Samstag, 29. Januar 2022

„Wir brauchen eine naturbasierte Klimapolitik“

 Frankfurter Rundschau hier

Die alleinige Fokussierung auf technische Projekte reicht nicht aus, sagt der Umweltforscher Udo E. Simonis. Er betont, wie wichtig Wälder und Moore als CO2-Speicher sind

Professor Simonis, Sie beobachten die internationale Klimapolitik seit über drei Jahrzehnten. Nicht einmal ein so radikaler weltweiter Eingriff wie Corona hat den Anstieg der Emissionen dauerhaft gebremst. Müssen wir die Hoffnung aufgeben, dass das 1,5-Grad-Sicherheitslimit halten wird?
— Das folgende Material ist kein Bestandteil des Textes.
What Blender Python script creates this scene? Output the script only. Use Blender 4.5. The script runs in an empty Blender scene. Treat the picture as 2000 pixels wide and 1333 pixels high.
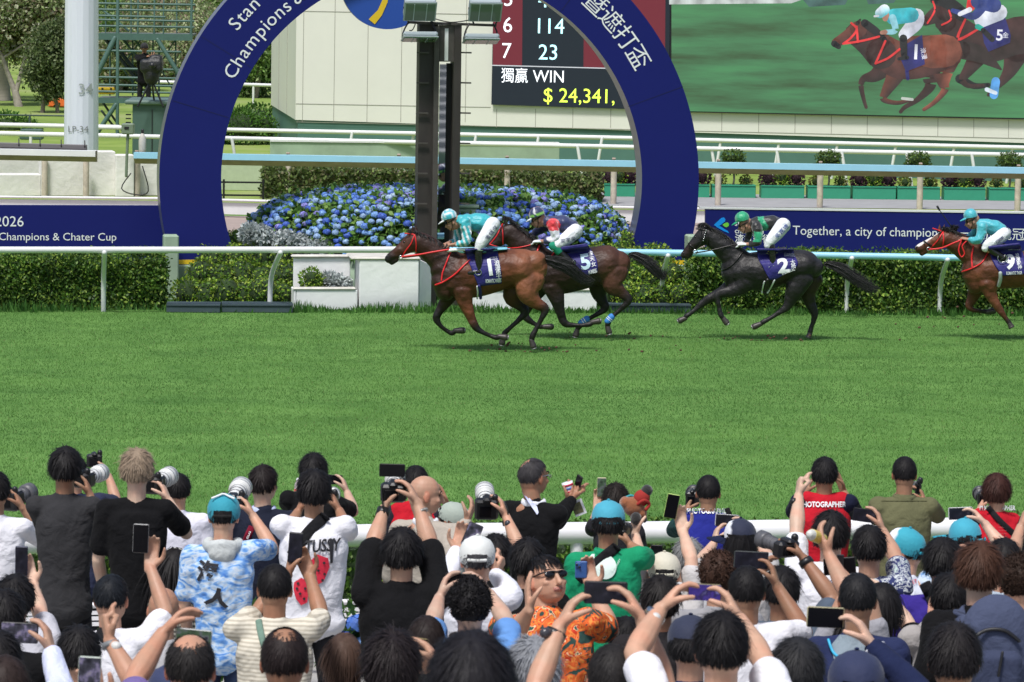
import bpy, math, random
import numpy as np
from mathutils import Vector, Matrix, Euler
from mathutils.bvhtree import BVHTree
R = math.radians
rng = np.random.default_rng(7)
random.seed(7)
SC = bpy.context.scene
COL = SC.collection
# ------------------------------------------------------------- camera, sky, sun, exposure
F = 8600.0                      # focal length in pixels of a 2000 px wide frame
CAMH = 5.66
PITCH = math.atan(820.0 / F)
ROLL = 0.0135
cd = bpy.data.cameras.new('camera'); cam = bpy.data.objects.new('camera', cd); COL.objects.link(cam)
cd.sensor_width = 36.0; cd.lens = 36.0 * F / 2000.0; cd.clip_start = 0.5; cd.clip_end = 3000
CM = Matrix.Rotation(R(90) - PITCH, 3, 'X') @ Matrix.Rotation(ROLL, 3, 'Z')
cam.matrix_world = Matrix.Translation((0, 0, CAMH)) @ CM.to_4x4()
SC.camera = cam
cd.dof.use_dof = True; cd.dof.focus_distance = 60.0; cd.dof.aperture_fstop = 20.0
W = bpy.data.worlds.new('World'); SC.world = W; W.use_nodes = True
SUN_EL, SUN_AZ = 62.0, 205.0     # azimuth: direction towards the sun, clockwise from +Y
nt = W.node_tree; bg = nt.nodes['Background']
sky = nt.nodes.new('ShaderNodeTexSky'); sky.sky_type = 'NISHITA'; sky.sun_disc = False
sky.sun_elevation = R(SUN_EL); sky.sun_rotation = R(SUN_AZ); sky.dust_density = 3.0; sky.air_density = 1.0; sky.ozone_density = 1.0
nt.links.new(sky.outputs[0], bg.inputs[0]); bg.inputs[1].default_value = 0.105
sd = bpy.data.lights.new('sun', 'SUN'); so = bpy.data.objects.new('sun', sd); COL.objects.link(so)
sd.energy = 3.1; sd.angle = R(11); sd.color = (1.0, 0.98, 0.95)
az = R(SUN_AZ); el = R(SUN_EL)
sv = Vector((math.sin(az) * math.cos(el), math.cos(az) * math.cos(el), math.sin(el)))
so.rotation_euler = sv.to_track_quat('Z', 'Y').to_euler()
SC.view_settings.view_transform = 'Standard'; SC.view_settings.look = 'None'
SC.view_settings.exposure = 0.2; SC.view_settings.gamma = 1.0
SC.cycles.max_bounces = 5; SC.cycles.diffuse_bounces = 3; SC.cycles.glossy_bounces = 3
SC.cycles.transparent_max_bounces = 8; SC.cycles.caustics_reflective = False; SC.cycles.caustics_refractive = False

# ------------------------------------------------------------- from photo pixels to the place
C0 = Vector((0, 0, CAMH))
def ray(px, py): return CM @ Vector(((px - 1000.0) / F, -(py - 666.5) / F, -1.0))
def WY(px, py, Y):               # point of the pixel at world depth Y
    d = ray(px, py); return C0 + d * (Y / d.y)
def WS(px, py, S):               # point of the pixel where one metre spans S pixels
    return C0 + ray(px, py) * (F / S)
def G(px, py, z=0.0):            # point of the pixel on the level z
    d = ray(px, py); return C0 + d * ((z - CAMH) / d.z)
class Plane:
    def __init__(s, P0, yaw):    # vertical plane through P0; yaw turns its right end away from the camera
        s.P0 = Vector(P0); s.u = Vector((math.cos(R(yaw)), math.sin(R(yaw)), 0)); s.n = Vector((-math.sin(R(yaw)), math.cos(R(yaw)), 0))
    def pt(s, px, py, off=0.0):
        P = s.P0 + s.n * off; d = ray(px, py); return C0 + d * ((P - C0).dot(s.n) / d.dot(s.n))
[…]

Ich befürchte, ja. Und der Grund ist hausgemacht: Ein effektiver internationaler Vertrag bedarf staatlicher Verpflichtungen, das Pariser Klimaabkommen beruht aber auf freiwilligen nationalen Zusagen zu Emissionsminderungen. Ein 1,5-Grad-Pfad ist da nicht in Sicht.

Aber wenigstens das Zwei-Grad-Limit, das der Paris-Klimavertrag mindestens fordert?

Viele, nahezu alle der jüngsten Trendeinschätzungen enden bei weit über zwei Grad. So findet denn auch das in Teilen hochriskante Geoengineering zunehmend neue Unterstützer. Das Einbringen von Schwefelverbindungen in die Atmosphäre zur Abkühlung zum Beispiel, also sozusagen künstliche Vulkanausbrüche.

Sie fordern eine grundlegende Neuausrichtung der Klimapolitik. Was muss passieren?

Nicht nur ich fordere das, die „Fridays for Future“-Bewegung tut es, und eine Reihe von wissenschaftlichen Instituten fordert dies auch. Wir brauchen eine naturbasierte Klimapolitik, die unter anderem konsequent die Aufforstung und die Renaturierung von Mooren fördert.

Die Wald-Option ist umstritten. Eine Schweizer Studie, die 2019 Furore machte, hat die Möglichkeiten der Aufforstung offenbar zu optimistisch eingeschätzt …

Das sehe ich völlig anders: Die Wald-Option wurde nie ernsthaft und in großem Stil betrieben. Die Studie der ETH Zürich hat aufgezeigt, dass der globale Waldbestand ohne größere Flächenkonflikte um 0,9 auf insgesamt 4,4 Milliarden Hektar aufgestockt werden könnte, womit das Potenzial einer solchen Re-Naturierung des Planeten Erde bei mehr als 500 Milliarden Bäumen liegen würde. Im vorletzten Jahr hat die Bevölkerung eines der ärmsten Länder Afrikas, Äthiopien, nach guter Vorbereitung an einem einzigen Tag 354 Millionen Bäume gepflanzt. Das war Weltrekord. In Deutschland ist der Waldbestand auf dem historisch niedrigsten Niveau.